If you're planning to drive in Europe with a U.S. driver's license, you've likely heard that you need something called an "international driver's license." The terminology can be confusing — and so can the patchwork of requirements across different European countries. Here's what that document actually is, when it's required, and what shapes the answer for any individual traveler.
First, the terminology: the correct name is an International Driving Permit (IDP), not an international driver's license. It's not a standalone license — it's a translation document. An IDP converts your existing U.S. driver's license into a format that officials in foreign countries can read, providing your name, license class, and vehicle authorization in multiple languages.
An IDP is only valid when carried alongside your valid U.S. driver's license. It doesn't replace it. If your U.S. license is expired, suspended, or revoked, an IDP has no legal standing.
In the United States, IDPs are issued by two AAA-authorized organizations: the American Automobile Association (AAA) and the American Automobile Touring Alliance (AATA). No government agency issues them domestically. The process typically involves submitting your valid license, passport-style photos, and a fee — though exact costs and processing times vary.
This is where the answer stops being simple. Requirements vary by country, and no single rule covers all of Europe.
| Country Category | IDP Requirement |
|---|---|
| EU/Schengen countries (Germany, France, Spain, Italy, etc.) | Generally not required for short-term visitors with a valid U.S. license |
| Eastern European countries (Poland, Czech Republic, Hungary, etc.) | Often recommended; some formally require it |
| Non-EU European countries (Albania, Bosnia, North Macedonia, etc.) | More likely to require an IDP; some require the 1968 Vienna Convention version |
| UK (post-Brexit) | Currently does not require an IDP for U.S. visitors, though requirements can change |
Most Western European Union member states recognize a valid U.S. driver's license for short-term driving — typically tourism or visits under 90 days. However, rental car companies in those same countries may still require an IDP as a condition of the rental agreement, regardless of what the country's traffic law says. That distinction matters: you can be legally permitted to drive in a country without one while still being unable to rent a vehicle without one.

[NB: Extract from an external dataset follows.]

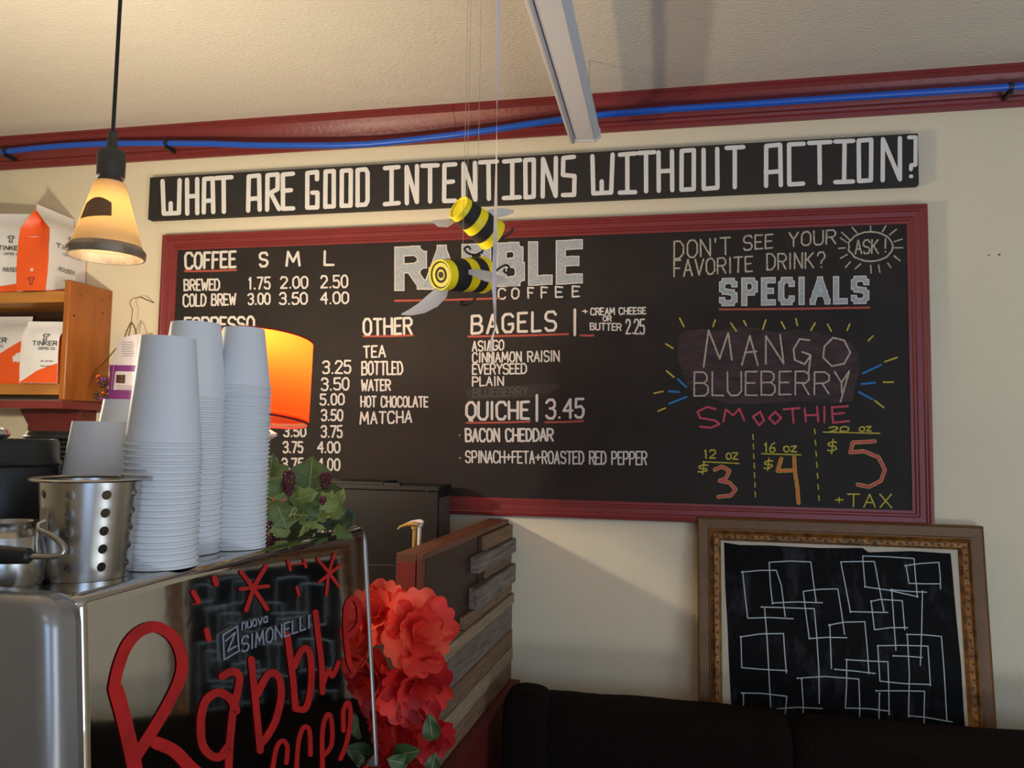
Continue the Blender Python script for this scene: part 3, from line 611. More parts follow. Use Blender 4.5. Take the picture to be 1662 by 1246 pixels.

Rental agencies operate on their own policies. Many European rental companies — particularly those operating in Eastern or Southern Europe — list an IDP as a mandatory document in their rental agreement terms. Arriving without one can result in a denied rental, even if the local law doesn't technically require the permit for driving.
If your trip involves renting a vehicle, the safest approach is to check the rental company's requirements directly, not just the destination country's traffic laws. These two sources don't always align.
Whether you need an IDP for a European trip — and whether you'll run into complications without one — depends on several factors:
There are two versions of the IDP — one based on the 1949 Geneva Convention and one based on the 1968 Vienna Convention. The U.S. is a signatory to the 1949 convention, which is the version that U.S. organizations issue. Some countries are party only to the 1968 version, which can create a technical gap. For most short-term tourism in Western Europe, the 1949-based IDP is widely accepted, but this is another point where individual country rules vary.
Your U.S. driver's license is the document an IDP translates and supplements. Its validity, class, and any restrictions or endorsements all carry over. If your license has restrictions — corrective lenses required, automatic transmission only, daylight driving only — those restrictions apply internationally as well.
The state that issued your license also matters in a narrower sense: your license must be valid and in good standing. A license that's expired, under suspension, or otherwise restricted in your home state doesn't become valid abroad. European countries that recognize U.S. licenses for tourist driving are recognizing a valid, current license — not the piece of plastic itself.
How your state structures license classes, whether your license reflects commercial endorsements, and what driving privileges your current license actually grants are all facts specific to your situation — and they determine exactly what international recognition you're working with when you travel.